## BEGIN Source excerpt
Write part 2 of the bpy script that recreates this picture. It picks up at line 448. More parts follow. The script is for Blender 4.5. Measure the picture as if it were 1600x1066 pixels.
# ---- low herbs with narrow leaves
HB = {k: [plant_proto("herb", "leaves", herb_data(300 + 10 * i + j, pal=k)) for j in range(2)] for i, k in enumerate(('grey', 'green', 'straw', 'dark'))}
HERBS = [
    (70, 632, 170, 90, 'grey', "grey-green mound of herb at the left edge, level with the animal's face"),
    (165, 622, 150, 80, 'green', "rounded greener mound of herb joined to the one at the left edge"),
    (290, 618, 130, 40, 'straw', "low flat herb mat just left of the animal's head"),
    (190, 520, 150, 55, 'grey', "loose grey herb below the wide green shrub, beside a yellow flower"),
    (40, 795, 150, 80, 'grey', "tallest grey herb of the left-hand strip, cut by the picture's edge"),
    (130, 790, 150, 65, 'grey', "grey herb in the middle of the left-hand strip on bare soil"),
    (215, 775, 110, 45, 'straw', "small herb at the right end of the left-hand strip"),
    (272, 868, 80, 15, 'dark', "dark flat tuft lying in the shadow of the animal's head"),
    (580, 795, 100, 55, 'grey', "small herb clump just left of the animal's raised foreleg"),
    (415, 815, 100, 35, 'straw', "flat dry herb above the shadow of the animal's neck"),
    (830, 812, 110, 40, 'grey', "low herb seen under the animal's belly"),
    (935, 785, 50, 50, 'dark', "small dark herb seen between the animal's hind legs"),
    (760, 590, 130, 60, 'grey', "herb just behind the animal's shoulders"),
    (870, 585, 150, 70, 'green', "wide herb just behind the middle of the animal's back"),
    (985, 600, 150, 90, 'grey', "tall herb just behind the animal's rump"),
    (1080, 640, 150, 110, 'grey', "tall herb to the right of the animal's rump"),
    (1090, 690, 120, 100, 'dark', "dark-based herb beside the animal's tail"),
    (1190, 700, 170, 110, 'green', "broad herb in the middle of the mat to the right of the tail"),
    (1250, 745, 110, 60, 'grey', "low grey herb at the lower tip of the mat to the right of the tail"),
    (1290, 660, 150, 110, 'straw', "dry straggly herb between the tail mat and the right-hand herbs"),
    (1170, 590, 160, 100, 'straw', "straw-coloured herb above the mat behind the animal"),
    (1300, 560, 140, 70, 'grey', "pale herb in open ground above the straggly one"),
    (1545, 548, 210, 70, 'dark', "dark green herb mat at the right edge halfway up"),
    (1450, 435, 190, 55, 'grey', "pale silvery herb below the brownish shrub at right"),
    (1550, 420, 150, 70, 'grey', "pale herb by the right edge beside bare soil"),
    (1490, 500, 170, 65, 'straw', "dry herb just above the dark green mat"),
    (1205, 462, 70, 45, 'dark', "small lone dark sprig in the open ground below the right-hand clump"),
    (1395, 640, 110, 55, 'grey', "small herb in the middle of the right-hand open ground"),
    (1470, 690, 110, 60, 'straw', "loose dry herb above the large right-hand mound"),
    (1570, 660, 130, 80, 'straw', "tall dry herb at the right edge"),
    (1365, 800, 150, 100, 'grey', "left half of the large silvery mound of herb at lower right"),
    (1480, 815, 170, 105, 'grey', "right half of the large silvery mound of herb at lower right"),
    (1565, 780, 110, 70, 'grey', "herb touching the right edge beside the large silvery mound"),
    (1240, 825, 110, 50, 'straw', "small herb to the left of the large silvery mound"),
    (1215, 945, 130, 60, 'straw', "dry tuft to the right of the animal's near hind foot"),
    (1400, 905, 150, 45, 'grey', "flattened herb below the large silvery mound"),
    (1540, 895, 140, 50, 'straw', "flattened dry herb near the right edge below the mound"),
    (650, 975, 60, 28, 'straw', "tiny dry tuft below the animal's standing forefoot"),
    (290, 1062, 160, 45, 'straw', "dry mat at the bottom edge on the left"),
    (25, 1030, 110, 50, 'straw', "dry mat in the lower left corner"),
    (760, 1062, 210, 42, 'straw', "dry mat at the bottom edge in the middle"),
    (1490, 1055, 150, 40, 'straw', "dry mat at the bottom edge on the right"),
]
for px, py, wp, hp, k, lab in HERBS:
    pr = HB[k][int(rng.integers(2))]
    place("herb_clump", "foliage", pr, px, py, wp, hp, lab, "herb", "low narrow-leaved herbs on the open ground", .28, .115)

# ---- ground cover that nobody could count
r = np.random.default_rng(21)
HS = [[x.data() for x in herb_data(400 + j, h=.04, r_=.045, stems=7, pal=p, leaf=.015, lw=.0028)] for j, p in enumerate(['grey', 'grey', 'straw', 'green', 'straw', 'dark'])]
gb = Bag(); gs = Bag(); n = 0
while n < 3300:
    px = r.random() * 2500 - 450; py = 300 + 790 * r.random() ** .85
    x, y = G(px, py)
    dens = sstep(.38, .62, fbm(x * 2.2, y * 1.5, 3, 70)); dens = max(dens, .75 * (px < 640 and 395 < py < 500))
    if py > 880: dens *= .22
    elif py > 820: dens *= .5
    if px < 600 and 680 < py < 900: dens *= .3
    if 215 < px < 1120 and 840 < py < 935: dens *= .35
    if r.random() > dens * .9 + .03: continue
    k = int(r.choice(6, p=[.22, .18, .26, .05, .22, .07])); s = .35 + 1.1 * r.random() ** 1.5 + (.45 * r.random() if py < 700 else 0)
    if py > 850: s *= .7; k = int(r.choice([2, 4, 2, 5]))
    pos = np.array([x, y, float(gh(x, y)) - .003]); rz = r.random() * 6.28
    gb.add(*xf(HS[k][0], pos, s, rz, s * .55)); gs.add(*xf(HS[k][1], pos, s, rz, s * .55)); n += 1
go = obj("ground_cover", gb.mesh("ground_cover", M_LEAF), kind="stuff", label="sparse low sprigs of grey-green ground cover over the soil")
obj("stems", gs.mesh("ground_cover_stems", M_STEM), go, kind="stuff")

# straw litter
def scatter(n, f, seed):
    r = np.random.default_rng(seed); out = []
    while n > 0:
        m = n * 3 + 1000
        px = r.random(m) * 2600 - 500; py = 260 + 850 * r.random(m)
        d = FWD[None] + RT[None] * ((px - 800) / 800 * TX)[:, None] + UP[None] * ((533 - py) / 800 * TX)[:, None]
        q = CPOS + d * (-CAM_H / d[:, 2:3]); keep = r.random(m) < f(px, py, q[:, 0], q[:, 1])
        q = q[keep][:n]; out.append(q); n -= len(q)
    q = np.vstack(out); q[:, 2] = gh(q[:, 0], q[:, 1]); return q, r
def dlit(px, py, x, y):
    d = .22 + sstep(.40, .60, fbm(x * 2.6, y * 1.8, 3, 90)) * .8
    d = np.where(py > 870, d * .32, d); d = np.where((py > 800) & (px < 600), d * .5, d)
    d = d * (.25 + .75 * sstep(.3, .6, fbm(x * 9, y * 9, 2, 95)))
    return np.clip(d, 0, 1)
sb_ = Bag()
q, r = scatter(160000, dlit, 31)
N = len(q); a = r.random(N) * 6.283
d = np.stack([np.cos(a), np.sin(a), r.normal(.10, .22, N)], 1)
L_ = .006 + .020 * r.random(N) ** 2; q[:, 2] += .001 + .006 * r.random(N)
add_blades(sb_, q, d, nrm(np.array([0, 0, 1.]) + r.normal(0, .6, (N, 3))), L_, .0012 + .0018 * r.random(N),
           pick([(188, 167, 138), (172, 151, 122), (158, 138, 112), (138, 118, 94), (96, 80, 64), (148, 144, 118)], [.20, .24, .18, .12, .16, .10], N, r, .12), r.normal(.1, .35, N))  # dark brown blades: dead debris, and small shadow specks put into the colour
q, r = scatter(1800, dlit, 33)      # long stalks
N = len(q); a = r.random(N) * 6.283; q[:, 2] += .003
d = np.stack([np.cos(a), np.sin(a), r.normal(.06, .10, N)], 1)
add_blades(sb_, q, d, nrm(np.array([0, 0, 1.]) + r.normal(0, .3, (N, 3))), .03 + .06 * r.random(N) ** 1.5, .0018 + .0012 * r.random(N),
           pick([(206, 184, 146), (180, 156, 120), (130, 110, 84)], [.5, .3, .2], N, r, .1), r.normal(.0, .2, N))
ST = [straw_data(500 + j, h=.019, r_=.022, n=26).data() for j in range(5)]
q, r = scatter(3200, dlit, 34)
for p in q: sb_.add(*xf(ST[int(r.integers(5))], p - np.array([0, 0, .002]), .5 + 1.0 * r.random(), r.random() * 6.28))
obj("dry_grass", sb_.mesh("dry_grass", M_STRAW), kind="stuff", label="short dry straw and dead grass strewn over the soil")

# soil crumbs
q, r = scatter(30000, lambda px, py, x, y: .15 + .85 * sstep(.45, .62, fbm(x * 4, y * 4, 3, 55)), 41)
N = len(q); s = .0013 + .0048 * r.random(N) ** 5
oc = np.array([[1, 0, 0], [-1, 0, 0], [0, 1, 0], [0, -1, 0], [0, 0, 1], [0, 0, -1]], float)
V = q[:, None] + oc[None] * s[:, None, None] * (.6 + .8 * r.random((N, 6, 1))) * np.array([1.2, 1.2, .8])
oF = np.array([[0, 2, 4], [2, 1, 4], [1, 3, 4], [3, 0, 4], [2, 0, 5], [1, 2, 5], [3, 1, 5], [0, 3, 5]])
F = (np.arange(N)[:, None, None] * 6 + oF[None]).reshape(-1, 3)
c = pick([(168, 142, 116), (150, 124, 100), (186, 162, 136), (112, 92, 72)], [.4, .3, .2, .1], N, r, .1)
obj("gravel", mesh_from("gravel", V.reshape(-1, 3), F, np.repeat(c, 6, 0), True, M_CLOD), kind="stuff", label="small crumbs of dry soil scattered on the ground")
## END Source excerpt
Problem requirements:
Which lines of the data above contain "that"? Copy each one.

Solution to this task:
Write part 2 of the bpy script that recreates this picture. It picks up at line 448. More parts follow. The script is for Blender 4.5. Measure the picture as if it were 1600x1066 pixels.
# ---- ground cover that nobody could count